[Scenes as source code]
-- begin --

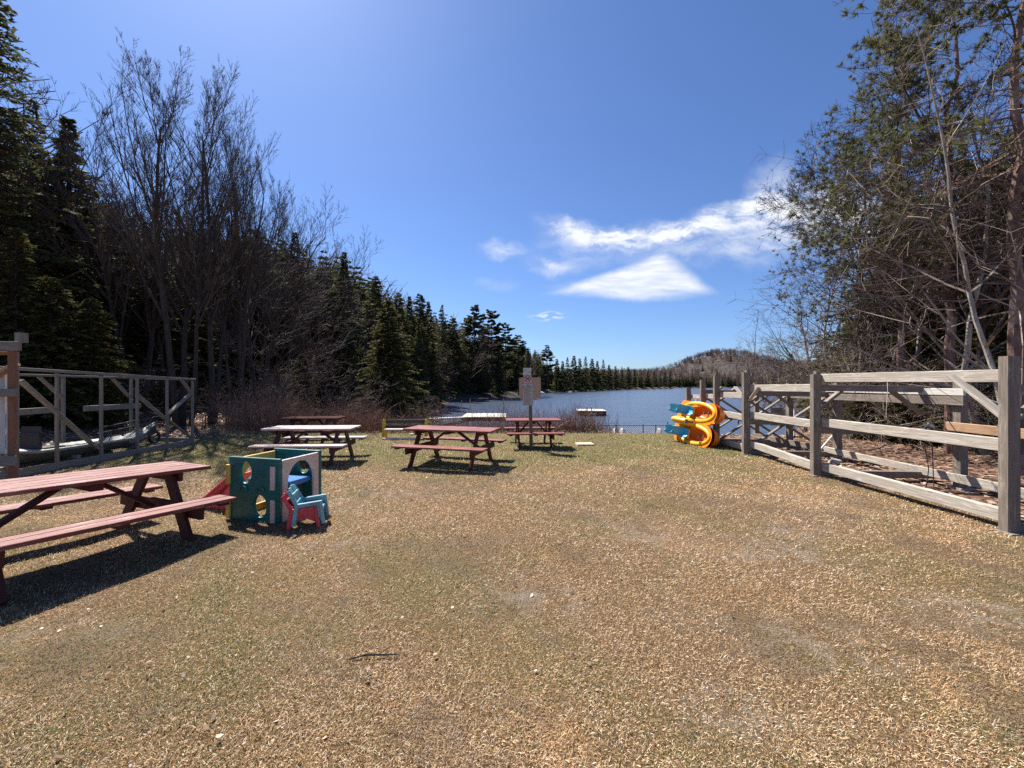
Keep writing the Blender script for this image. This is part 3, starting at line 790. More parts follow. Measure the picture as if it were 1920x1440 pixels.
tree('hemlock2', 95, 12.8, 520, label='dense low green conifer just behind the long grey rack', group=G2, wide=1.1)
tree('hemlock2', 170, 13.4, 560, label='low green conifer behind the middle of the long grey rack', group=G2, wide=1.1)
tree('hemlock2', 290, 20.5, 480, label='ragged olive conifer showing between the maple trunks', group=G2)
# the inner edge of the wood, seen from left to right
mid = [('rusty', 482, 27, 432, 'rust-brown pointed conifer, left of a pair', 'conifers in the middle of the left wood'),
 ('rusty', 553, 29, 436, 'rust-brown pointed conifer, right of a pair', 'conifers in the middle of the left wood'),
 ('spruce3', 430, 24, 490, 'dark spruce behind the rightmost maple trunk', 'conifers in the middle of the left wood'),
 ('bareB', 610, 27, 405, 'bare tree standing highest between the rusty conifers and the lone spruce tip', 'bare trees above the left wood'),
 ('bareA', 590, 33, 425, 'slender bare tree behind the right rusty conifer', 'bare trees above the left wood'),
 ('spruce2', 645, 31, 474, 'sharp spruce tip standing clear against the sky above the pale picnic table', 'conifers in the middle of the left wood'),
 ('bareB', 668, 36, 462, 'bare tree just right of the sharp spruce tip', 'bare trees above the left wood'),
 ('bareC', 560, 22, 540, 'broad reddish bare tree filling the gap behind the pale picnic table', 'bare trees above the left wood'),
 ('bareC', 620, 24, 560, 'broad reddish bare tree left of the big round fir', 'bare trees above the left wood'),
 ('spruce3', 610, 34, 520, 'dark conifer half hidden behind reddish twigs', 'conifers in the middle of the left wood'),
 ('hemlock1', 705, 38, 519, 'slim spruce with a light green tip left of the big round fir', 'conifers in the middle of the left wood'),
 ('spruce3', 682, 42, 540, 'short dark spruce between two taller tips', 'conifers in the middle of the left wood'),
 ('bareA', 722, 46, 545, 'bare tree behind the slim light-tipped spruce', 'bare trees above the left wood'),
 ('fir1', 728, 25.0, 562, 'big rounded green fir standing forward at the shore behind the yellow bench', 'conifers in the middle of the left wood'),
 ('hemlock1', 748, 40, 552, 'dark spruce behind the shoulder of the big round fir', 'dark spruces sloping down to the pines'),
 ('spruce2', 768, 43, 556, 'dark spruce, first of two close tips right of the big fir', 'dark spruces sloping down to the pines'),
 ('hemlock1', 787, 45, 552, 'dark spruce, second of two close tips right of the big fir', 'dark spruces sloping down to the pines'),
 ('rusty', 803, 50, 566, 'brownish conifer above the pontoon boat', 'dark spruces sloping down to the pines'),
 ('spruce1', 829, 64, 572, 'pointed dark spruce just right of the pontoon boat', 'dark spruces sloping down to the pines'),
 ('hemlock1', 850, 68, 596, 'small dark spruce tip left of the grey bare tree', 'dark spruces sloping down to the pines'),
 ('bareC', 846, 61, 628, 'greyish bare tree at the waterside right of the pontoon boat', 'bare trees on the lake shore'),
 ('bareC', 876, 69, 605, 'tall greyish bare tree at the waterside below the first white pine', 'bare trees on the lake shore'),
 ('wpine1', 890, 75, 573, 'white pine with a rounded plumed top, left of a pair on the skyline', 'white pines on the lake skyline'),
 ('wpine2', 922, 79, 581, 'white pine with spreading plumes, right of a pair on the skyline', 'white pines on the lake skyline'),
 ('wpine2', 948, 83, 606, 'thin white pine behind the post of the beach sign', 'white pines on the lake skyline'),
 ('wpine1', 972, 88, 628, 'dense white pine directly above the beach sign', 'white pines on the lake skyline'),
 ('spruce2', 905, 73, 650, 'dark spruce at the water under the white pine pair', 'dark spruces sloping down to the pines'),
 ('spruce2', 935, 77, 655, 'dark spruce at the water left of the beach sign', 'dark spruces sloping down to the pines'),
 ('spruce2', 990, 92, 655, 'dark spruce right beside the beach sign', 'dark spruces sloping down to the pines'),
 ('wpine1', 1026, 122, 647, 'lone white pine right of the beach sign, above the start of the open water', 'white pines on the lake skyline'),
 ('bareC', 1008, 104, 680, 'pale bare tree low on the shore just right of the beach sign', 'bare trees on the lake shore'),
 ('spruce2', 812, 46, 640, 'dark spruce at the water behind the pontoon boat', 'dark spruces sloping down to the pines'),
 ('spruce2', 785, 40, 610, 'dark spruce between the big round fir and the pontoon boat', 'dark spruces sloping down to the pines'),
 ('spruce1', 868, 72, 640, 'broad black-green spruce under the grey bare trees', 'dark spruces sloping down to the pines'),
]
mid += [('bareB', 470, 19.5, 395, 'slender bare tree in front of the dark wood left of the rusty pair', 'slender bare trees before the dark wood'),
 ('bareB', 150, 17.2, 335, 'slender bare tree in front of the narrow pointed spruce', 'slender bare trees before the dark wood'),
 ('bareA', 305, 19.0, 300, 'slender bare tree seen through the fan-shaped maple', 'slender bare trees before the dark wood'),
 ('bareA', 230, 18.2, 290, 'slender bare tree left of the fan-shaped maple trunk', 'slender bare trees before the dark wood'),
 ('bareC', 515, 25, 455, 'reddish bare tree between the two rusty conifers', 'slender bare trees before the dark wood'),
 ('bareA', 700, 33, 505, 'bare tree close behind the slim light-tipped conifer', 'bare trees above the left wood'),
 ('bareC', 765, 44, 580, 'brownish bare tree among the dark tips above the yellow bench', 'bare trees above the left wood'),
 ('bareC', 806, 56, 590, 'brownish bare tree over the pontoon boat', 'bare trees above the left wood'),
 ('bareB', 868, 80, 592, 'bare tree with its top against the sky left of the white pine pair', 'bare trees on the lake shore')]
for k, px, d, top, lb, gr in mid: tree(k, px, d, top, label=lb, group=gr)
# shrubs of the left wood edge
for k, px, d, h, lb in [('bush1', 470, 17.0, 2.6, 'tangled reddish shrub between the maple trunks and the pale table'), ('bush2', 540, 18.5, 3.4, 'tangled pale twigged shrub straight above the far dark table'),
    ('bush1', 585, 20, 4.4, 'reddish shrub right of the far dark table'), ('bush2', 640, 21, 4.6, 'wide pale twigged shrub left of the big round fir'), ('bush1', 670, 22, 3.2, 'low reddish shrub touching the left side of the big round fir'),
    ('bush1', 425, 16.5, 1.8, 'low reddish shrub at the foot of the leaning maple'), ('bush2', 500, 21, 5.2, 'tall grey twigged shrub behind the dark shrubs of the wood edge'),
    ('bush2', 800, 31, 2.4, 'small pale twigged shrub right of the foot of the big round fir'), ('bush1', 300, 16.5, 2.8, 'low reddish shrub behind the stern end of the long grey rack'), ('bush1', 380, 14.6, 2.2, 'small dark shrub beside the end post of the long grey rack'),
    ('bush2', 240, 15.6, 2.6, 'pale twigged shrub behind the grey kayak')]:
    tree(k, px, d, h=h, label=lb, group='shrubs along the left wood edge', wide=1.1)
tree('hemlock2', 566, 21, h=3.4, label='small round dark fir among the shrubs above the pale table', group='conifers in the middle of the left wood')
tree('hemlock2', 596, 23, h=2.6, label='smallest dark fir beside the small round one', group='conifers in the middle of the left wood')
# the far left shore, a saw-toothed line of single firs
rs = np.random.default_rng(5)
side = ['beside the lone white pine', 'above the first gap of the raft', 'above the raft', 'right of the raft', 'in the middle of the far shore', 'near the end of the far shore', 'at the tip of the far point']
tops = [(1044, 672, 132), (1055, 676, 136), (1064, 670, 140), (1076, 668, 144), (1087, 674, 150), (1098, 669, 156), (1110, 673, 162), (1120, 679, 168), (1131, 676, 174), (1142, 682, 182), (1154, 686, 190), (1166, 689, 198), (1178, 688, 206), (1190, 692, 214), (1202, 694, 222), (1214, 696, 229), (1226, 697, 236), (1238, 699, 241), (1247, 697, 246), (1256, 700, 249)]
for i, (px, top, d) in enumerate(tops):
    nm = ['first', 'second', 'third', 'fourth', 'fifth', 'sixth', 'seventh', 'eighth', 'ninth', 'tenth'][i if i < 10 else i-10]
    tree(['farfir1', 'farfir2', 'spruce3'][i % 3], px, d+3, top+rs.uniform(-2, 2), label=('dark fir on the far left shore, %s counted from the lone white pine' if i < 10 else 'small fir towards the far point, %s of its shorter far half') % nm, group='firs in a row on the far left shore', wide=1.15)

# ---- right wood
GR = 'trees of the right wood edge'
tree('redpine1', 1782, 9.6, -60, label='red pine with a straight reddish trunk right of the middle rack post', group=GR, rz=.2)
tree('redpine2', 1905, 7.6, -330, label='large red pine at the right picture edge holding needle tufts high over the racks', group=GR, rz=-.3)
tree('redpine1', 1615, 13.5, 268, label='slim red pine nearest the lake, its tufted boughs reaching over the water', group=GR, rz=.5, wide=1.05)
tree('rightA', 1850, 9.2, 110, label='pale trunk leaning left across the wood behind the nearest rack post', group=GR, rz=0.0, wide=1.25)
tree('rightA', 1745, 12.5, 200, label='leaning grey tree whose long arching limb hangs out over the lake', group=GR, rz=.15, wide=1.35)
tree('rightB', 1895, 6.9, -120, label='pale barked upright tree at the right picture edge', group=GR, rz=1.)
tree('rightB', 1570, 15.0, 330, label='thin bare tree in front of the clouds beside the slim red pine', group=GR, rz=2.)
tree('rightB', 1700, 14.0, 180, label='bare tree with fine twigs between the two straight pine trunks', group=GR, rz=3.)
tree('droopy', 1690, 11.2, 600, label='low bare tree with a limb drooping left above the rack rails', group=GR, rz=.0, wide=1.1)
tree('droopy', 1600, 14.5, 655, label='low arching bare tree over the far end of the right rack', group=GR, rz=-.2)
tree('sapling', 1382, 27, 545, label='thin lone sapling standing at the water left of the right wood', group=GR, rz=1., dz=.3)
tree('sapling', 1560, 13.0, 420, label='thin sapling behind the third rack post', group=GR, rz=1.)
tree('redpine1', 1690, 11.8, 60, label='red pine with a thin straight trunk left of the reddish trunked one', group=GR, rz=.9)
tree('bareA', 1835, 9.4, -60, label='straight bare tree between the red pine and the right picture edge', group=GR, rz=.4, wide=.8)
tree('bareA', 1640, 12.4, 120, label='straight bare tree left of the thin straight pine, reaching high', group=GR, rz=1.4, wide=.8)
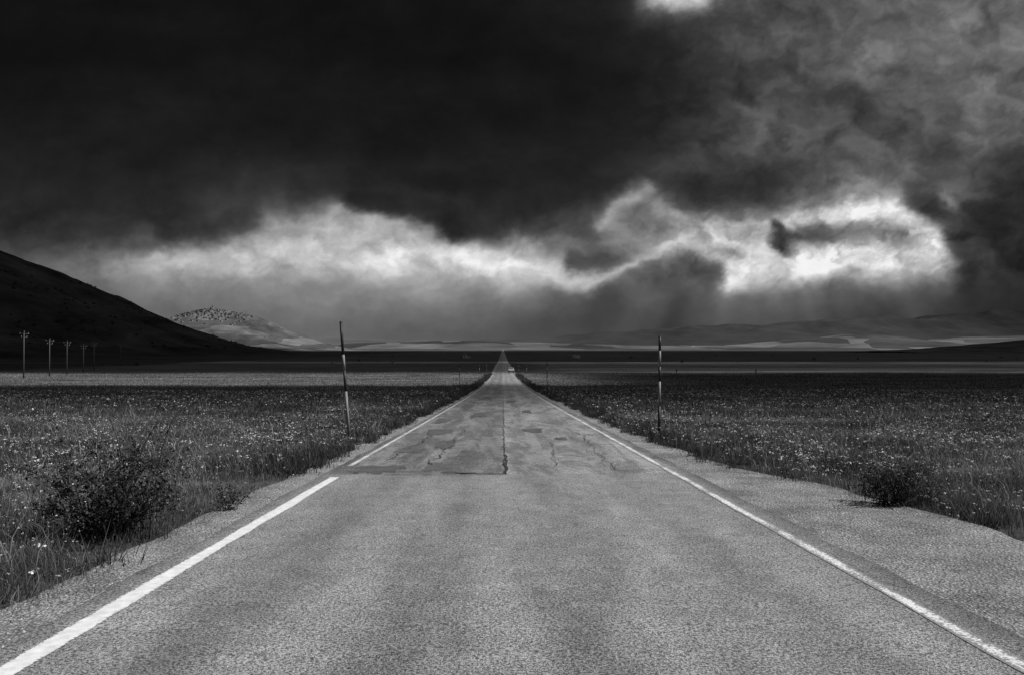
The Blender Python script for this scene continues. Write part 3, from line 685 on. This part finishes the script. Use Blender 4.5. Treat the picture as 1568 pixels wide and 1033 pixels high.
# ------------------------------------------------------------ SUN, added unseen cloud sheet shaped to shade the plain, WORLD
SE,SA=math.radians(50),math.radians(98)
sv=Vector((math.cos(SE)*math.sin(SA),math.cos(SE)*math.cos(SA),math.sin(SE)))
L=bpy.data.lights.new('sun','SUN'); L.energy=5.0; L.angle=math.radians(.5); L.color=(1,1,1)
lo=bpy.data.objects.new('sun',L); S.collection.objects.link(lo); lo.rotation_euler=sv.to_track_quat('Z','Y').to_euler(); lo.location=(0,0,100)
def trans(x,y):
    yy=y+fbm(x/90,y/60,3,300)*9*sstep(40,150,y)
    a=np.interp(yy,[-60,20,34,50,68,105,116,128,205,225,240,390,415,450,470,2350,2600],[1,1,.85,.42,.24,.2,.6,1,1,.6,.2,.15,.4,.4,.12,.12,.8])
    b=np.interp(yy,[-60,20,34,50,68,105,200,218,232,300,330,390,415,450,470,2350,2600],[1,1,.85,.42,.24,.16,.14,.35,.6,.4,.3,.3,.55,.4,.12,.12,.7])
    k=sstep(6,40,x); t_=a*(1-k)+b*k
    t_=t_*(1+.5*fbm(x/200,y/90,4,301)*sstep(200,500,y))
    t_=np.where((x<-170)&(y>250)&(y<2300),.04,t_)
    return np.clip(t_,0.02,1)
ys=np.concatenate([np.arange(-90,480,5.),np.arange(480,2700,45.)]); xs=np.concatenate([np.arange(-2300,-200,60.),np.arange(-200,200,10.),np.arange(200,2000,60.)])
CX,CY=np.meshgrid(xs,ys); H=2000.0
off_=sv*(H/sv.z)
m_cd,t=mat('cloud_shade'); d=t.attr('cover'); tr=t.n('ShaderNodeBsdfTransparent'); df=t.n('ShaderNodeBsdfDiffuse'); df.inputs[0].default_value=(.6,.6,.6,1)
mx=t.n('ShaderNodeMixShader'); t.put(mx.inputs[0],d); t.put(mx.inputs[1],tr.outputs[0]); t.put(mx.inputs[2],df.outputs[0]); oo=t.n('ShaderNodeOutputMaterial'); t.put(oo.inputs[0],mx.outputs[0])
make_mesh('cloud_shade_sheet',np.stack([CX+off_.x,CY+off_.y,np.full(CX.shape,H)-3],-1).reshape(-1,3),grid_faces(len(ys),len(xs)),[m_cd],{'cover':1-trans(CX,CY)},True)  # out-of-view sheet, its cover drawn from the wanted ground shade

W=bpy.data.worlds.new("World"); S.world=W; W.use_nodes=True; t=NT(W.node_tree)
sk=t.n('ShaderNodeTexSky'); sk.sky_type='NISHITA'; sk.sun_disc=False; sk.sun_elevation=SE; sk.sun_rotation=SA
bw=t.n('ShaderNodeRGBToBW'); t.put(bw.inputs[0],sk.outputs[0])
nz=t.noise(t.n('ShaderNodeTexCoord').outputs['Generated'],3,5,.6)
bg=t.n('ShaderNodeBackground'); t.put(bg.inputs[0],t.grey(t.m('MULTIPLY',bw.outputs[0],t.mr(nz,.35,.65,.15,.6)))); bg.inputs[1].default_value=.05
oo=t.n('ShaderNodeOutputWorld'); t.put(oo.inputs[0],bg.outputs[0])

# ------------------------------------------------------------ CAMERA
c=bpy.data.cameras.new('camera'); c.sensor_width=36; c.lens=F/1568*36; c.clip_start=.05; c.clip_end=100000
co=bpy.data.objects.new('camera',c); S.collection.objects.link(co); co.location=(0,0,CAMH)
co.rotation_euler=(math.radians(90.84),0,math.radians(-.71)); S.camera=co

-- end --

_GOAL_
Which lines of the material contain the string "pixels"? List each of them.

_THE RESULT_
Keep writing the Blender script for this image. This is part 3, starting at line 790. More parts follow. Measure the picture as if it were 1920x1440 pixels.
The Blender Python script for this scene continues. Write part 3, from line 685 on. This part finishes the script. Use Blender 4.5. Treat the picture as 1568 pixels wide and 1033 pixels high.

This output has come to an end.